:: Task to carry out ::
Without the pictures, output the lines of the material from the very first through the one that holds "rad = math.radians".

:: Supplied material ::

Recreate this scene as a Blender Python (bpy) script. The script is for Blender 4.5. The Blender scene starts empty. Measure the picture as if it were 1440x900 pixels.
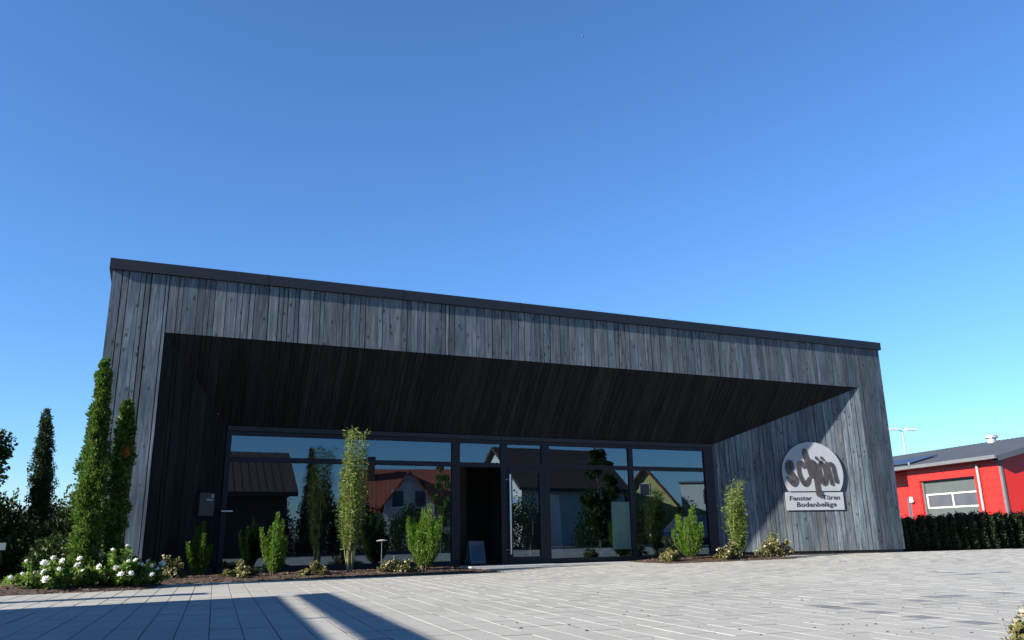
import bpy, math, random
import numpy as np
from mathutils import Vector, Matrix

SC = bpy.context.scene
COL = SC.collection
rad = math.radians

# ------------------------------------------------------------------ camera, light
CAM = Vector((1.0216, -16.3932, 0.5225))
YAW, PITCH, ROLL = 0.4213, 0.2636, -0.0154
fw = Vector((math.sin(YAW)*math.cos(PITCH), math.cos(YAW)*math.cos(PITCH), math.sin(PITCH)))
rt0 = Vector((math.cos(YAW), -math.sin(YAW), 0)); up0 = rt0.cross(fw)
rt = rt0*math.cos(ROLL) + up0*math.sin(ROLL); up = -rt0*math.sin(ROLL) + up0*math.cos(ROLL)
cam = bpy.data.cameras.new("camera"); camo = bpy.data.objects.new("camera", cam); COL.objects.link(camo)
camo.matrix_world = Matrix(((rt.x, up.x, -fw.x, CAM.x), (rt.y, up.y, -fw.y, CAM.y), (rt.z, up.z, -fw.z, CAM.z), (0, 0, 0, 1)))
cam.sensor_fit = 'HORIZONTAL'; cam.sensor_width = 36; cam.lens = 1126.71/1440*36
cam.clip_start = 0.05; cam.clip_end = 30000
SC.camera = camo

SUNV = Vector((-0.95, -0.109, 0.433)).normalized()       # towards the sun
EL = math.asin(SUNV.z); AZ = math.atan2(SUNV.x, SUNV.y)
world = bpy.data.worlds.new("World"); SC.world = world; world.use_nodes = True
wn = world.node_tree; wn.nodes.clear()
sky = wn.nodes.new('ShaderNodeTexSky'); sky.sky_type = 'NISHITA'; sky.sun_disc = False
sky.sun_elevation = EL; sky.sun_rotation = AZ
sky.altitude = 0; sky.air_density = 1.1; sky.dust_density = 0.0; sky.ozone_density = 9.5
bg = wn.nodes.new('ShaderNodeBackground'); bg.inputs['Strength'].default_value = 0.0735
wo = wn.nodes.new('ShaderNodeOutputWorld')
wn.links.new(sky.outputs[0], bg.inputs[0]); wn.links.new(bg.outputs[0], wo.inputs[0])
sun = bpy.data.lights.new("sun", 'SUN'); sun.energy = 5.0; sun.angle = rad(0.5); sun.color = (1.0, 0.92, 0.81)
suno = bpy.data.objects.new("sun", sun); COL.objects.link(suno)
suno.rotation_euler = SUNV.to_track_quat('Z', 'Y').to_euler(); suno.location = (-30, -5, 30)
SC.view_settings.view_transform = 'Standard'; SC.view_settings.look = 'None'
SC.view_settings.exposure = 1.6; SC.view_settings.gamma = 1; SC.view_settings.use_curve_mapping = False
SC.render.engine = 'CYCLES'
SC.cycles.max_bounces = 8; SC.cycles.transparent_max_bounces = 16

# ------------------------------------------------------------------ materials
def nd(nt, typ, **kw):
    n = nt.nodes.new(typ)
    for k, v in kw.items():
        if k in n.inputs: n.inputs[k].default_value = v
        else: setattr(n, k, v)
    return n
def base_mat(name, color=(.5, .5, .5), rough=.6, metal=0., spec=.5):
    m = bpy.data.materials.new(name); m.use_nodes = True
    b = m.node_tree.nodes['Principled BSDF']
    b.inputs['Base Color'].default_value = (*color, 1); b.inputs['Roughness'].default_value = rough
    b.inputs['Metallic'].default_value = metal; b.inputs['Specular IOR Level'].default_value = spec
    return m, m.node_tree, b
def ramp(nt, stops):
    r = nt.nodes.new('ShaderNodeValToRGB'); e = r.color_ramp.elements
    while len(e) < len(stops): e.new(0.5)
    for k, (p, c) in zip(e, stops):
        k.position = p; k.color = (*c, 1) if len(c) == 3 else c
    return r
def noisy(name, c1, c2, scale=6., rough=.6, metal=0., bump=0., detail=5, spec=.5, coord='Object'):
    m, nt, b = base_mat(name, c1, rough, metal, spec)
    tc = nd(nt, 'ShaderNodeTexCoord')
    n = nd(nt, 'ShaderNodeTexNoise', Scale=scale, Detail=detail)
    nt.links.new(tc.outputs[coord], n.inputs['Vector'])
    r = ramp(nt, [(.3, c1), (.7, c2)]); nt.links.new(n.outputs['Fac'], r.inputs[0])
    nt.links.new(r.outputs[0], b.inputs['Base Color'])
    if bump:
        bp = nd(nt, 'ShaderNodeBump', Strength=bump, Distance=.02)
        nt.links.new(n.outputs['Fac'], bp.inputs['Height']); nt.links.new(bp.outputs[0], b.inputs['Normal'])
    return m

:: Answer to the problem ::
Recreate this scene as a Blender Python (bpy) script. The script is for Blender 4.5. The Blender scene starts empty. Measure the picture as if it were 1440x900 pixels.
import bpy, math, random
import numpy as np
from mathutils import Vector, Matrix

SC = bpy.context.scene
COL = SC.collection
rad = math.radians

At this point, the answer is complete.